Recently my TV stopped working. I didn’t go back to where I bought it from, I called the manufacturer, allowed them to pick it up, repair it and return it to me. At no point did I ask for a ‘courtesy TV’. I had a grumpy 7 year old for a few days, but, we lived.
Similarly, when my washing machine broke, I went through a similar process, used the local launderette and moved on.
Why are phones any different? Yes, you might need it in an emergency, but I’m pretty sure the phone in the first story would have made calls. When has checking your email, or checking in on Facebook ever been an emergency?
Most networks are happy to give a bill refund for the time you have not used their network… but there’s the point, why do people blame the network, it is the manufacturer of the device which is letting you down! Note to self – based on the stories above, I’ll never be buying a Samsung!
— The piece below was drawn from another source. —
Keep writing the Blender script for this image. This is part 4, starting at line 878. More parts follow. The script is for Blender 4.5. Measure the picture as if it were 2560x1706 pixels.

This comment was removed at the request of the user

Robert says:
9 July 2014

Ok so your bible is the Sale of Goods Act 1979. I have just had a similar experience with Carphone Warehouse and a faulty sony xperia Z1 compact. If the phone is under 6 months old and has a fault it is considered to have been faulty when sold. You (not the seller) is entitled to choose a replacement or a repair. They can only object if it is disproportionate to replace it. However knowing the resale value of most handsets I don’t think they have a leg to stand on. Secondly they cannot insist on repair if it causes unresonable inconvenience, (ie being without your phone for a month). So stick to your guns people and refuse repair. A warranty is between you and the manufacturer, it is nothing at all to do with the contract with phone retailer. The reality is if the retailer cannot return the handset to the manufacturer and obtain a full refund they will fob you off with a repair under warranty again at zero costs to them.

Robin says:
19 November 2015

I have a faulty xperia m2 phone 12 months into a 24 month contract, which will no longer charge. Car phone warehouse have loaned me a phone which is like something out of the dark ages while they send it away and consider whether they will fix it for me, and whether it will cost me. Why not loan BETTER phones to encourage people to upgrade? They are really missing a trick.

Emma Gibby says:
11 January 2017

My phone company don’t offer a replacement phone so I’m stuck without a phone for two weeks while mine is repaired

I don’t understand how a non-smart phone could technically work as a replacement. Presumably, you want your replacement phone to work with your existing telephone number so that you can receive calls from your contacts. That means putting your existing SIM card into the replacement phone (transferring a number to a new SIM card would take days). But if your broken phone is a smartphone, you would have a 4G SIM card, while a cheap replacement phone would only take 3G cards, and wouldn’t work with your 4G card.

With giffgaff sims I’ve not noticed any differences – they seem to work interchangeably in both 3 & 4 G phones.

You’re right, Derek. I was under the impression that 3G cards worked in a 4G phone but not the other way around. Now I can no longer find where I got that from. Everywhere I read now, it says any SIM card can work on any phone.